The market will initially involve only the power sector, National Development and Reform Commission Vice Chairman Zhang Yong said Tuesday at a briefing in Beijing. While that’s a pullback from a previous plan to include eight industries, China’s market will still be bigger than the European Union’s system, encompassing 1,700 companies and about 3 billion metric tons of emissions.
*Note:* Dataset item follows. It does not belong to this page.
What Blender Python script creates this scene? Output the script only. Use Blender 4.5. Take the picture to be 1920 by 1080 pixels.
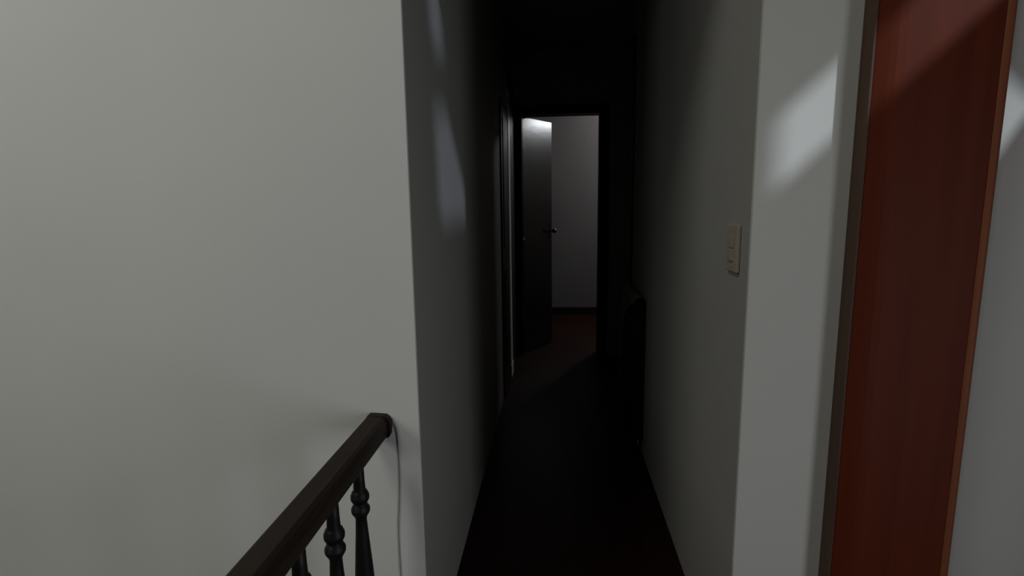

Zhang didn’t give details on when trading will start.
The world’s biggest carbon emitter wants to use a market-based system to help it cap emissions by about 2030. The nation is also making big bets on clean-energy projects to help reach its goal of deriving 20 percent of its energy from sources other than fossil fuels by that year.
The introduction of carbon trading in China “is yet another powerful sign that a global sustainability revolution is underway,” former U.S. Vice President Al Gore, who has championed efforts to cut fossil-fuel use, said in a statement. “With the top global polluter enacting policies to support the Paris Agreement and transition to a low carbon economy, it is clear that we’re at a tipping point in the climate crisis.”
The Paris Agreement on climate change in 2015 brought together some 200 nations, including the U.S. and China, in calling for limits on fossil-fuel emissions worldwide. The goal was to help meet the UN’s target of holding global warming to “well below” 2 degrees Celsius (3.6 degrees Fahrenheit). President Donald Trump has vowed to pull the U.S. out of the accord, and is pursuing policies to encourage burning more coal.
EU’s Struggle
China’s system will adopt a cap-and-trade rule in which the biggest corporate polluters purchase credits from those that don’t emit as much, and companies are encouraged to reduce their emissions so they can sell unused allocations. Companies that emit more than 26,000 tons of carbon annually will be included in the market, though that threshold might be lowered at some point, according to the NDRC.
The nation is pressing ahead with a trading plan as similar strategies in the European Union and elsewhere have struggled. The EU was the first to require carbon permits, in 2005, only to see the price plunge in part because participating nations handed out too many allowances for free.
Australia repealed its carbon tax in 2014 and scrapped plans for permit trading after the measures were blamed for destroying jobs. But carbon markets in various forms are in place in California, New Zealand and South Korea, where they’re attempting to learn from other’s mistakes.
China has been running pilot programs since 2013 in some regions, where transaction values totaled 4.5 billion yuan ($680 million) as of September, Li Gao, an official of the climate-change department at the NDRC, said at a briefing in October. The agency said Tuesday that companies that qualify for the national system will stop participating in the pilot projects.
The carbon market is expected to be fully functional by 2020, according to almost half of 260 industry participants in a survey conducted by China Carbon Forum, ICF International Inc. and SinoCarbon Innovation & Investment Co. between March and July. Forty-four percent anticipate that will happen between 2021 and 2025.
The average carbon price is forecast to be 74 yuan per metric ton in 2020, almost double the 38 yuan estimated in 2017, according to the survey. By 2025, the price may surge to 108 yuan a ton.